Famous painter of the English court, Hans Holbein, was sent to the court of the Duke of Cleves (in Germany) to paint portraits of his two daughters, Amelia and Anne.  This would be an important alliance, since Germany would soon be supporting the reformation church.  Holbein went in 1539, and when he returned, Henry decided to draw up a marriage contract with Anne.
Henry and Anne were married in 1540, but even before the marriage, Henry was looking for a way to get out of it.  Henry did not think that Anne looked anything like the portrait Holbein had painted of her, and throught her not to be at all pretty.  She was very naive and spoke little English, so she did not even know at the time that the king was trying to get out of the marriage, or knew the unkind things that the members of the English court said about her.  Henry also began to notice, somewhere during this time, young Kathryn Howard.
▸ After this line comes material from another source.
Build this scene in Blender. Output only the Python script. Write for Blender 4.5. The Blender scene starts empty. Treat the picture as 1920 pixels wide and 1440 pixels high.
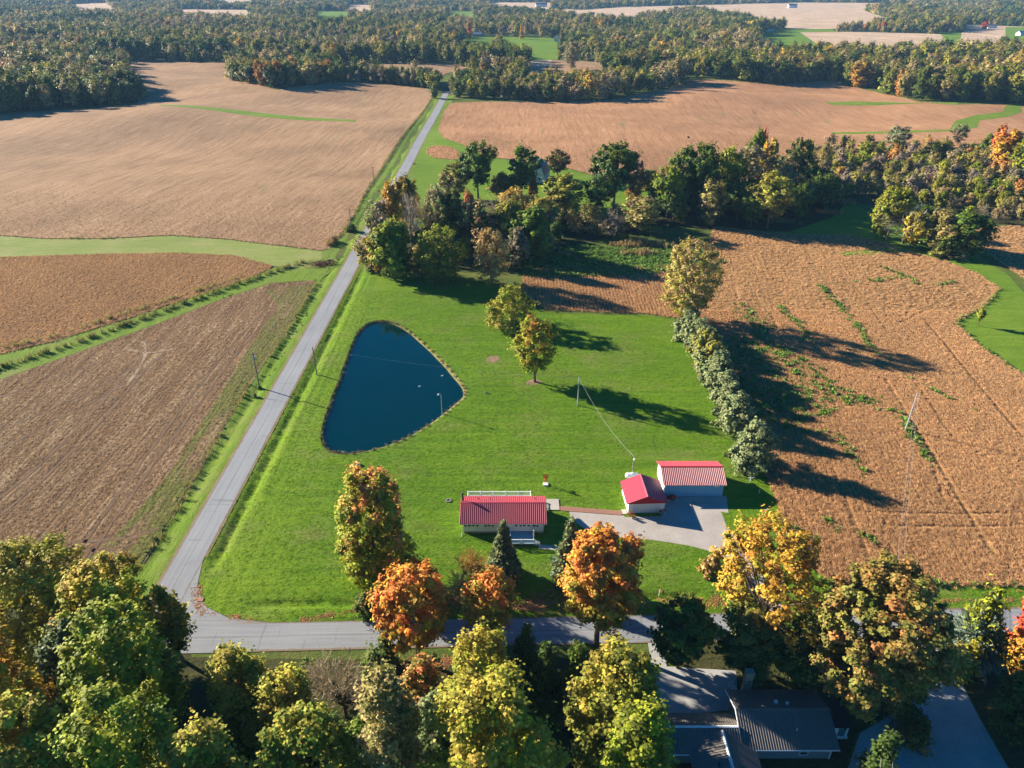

Henry immediately worked to annul the marriage.  Anne knew she would be making trouble for herself if she didnt comply, and she certainly didnt want to end up like Catherine of Aragon.  She testified her marriage had not be consummated (indeed, Anne's parents had neglected to teach her the "facts of life.")  and that a previous engagement she had had not been properly broken.  Cromwell, who has suggested the match, was executed shortly after.
In order to not anger or incur trouble from the Duke of Cleves (and because Anne had complied and accepted the annulment), Henry gave Anne the honorary title of the "King's sister," and was given property in England.  She lived the rest of her life in the English countryside away from court until her death in 1557.  She is bured in Westminster Abbey.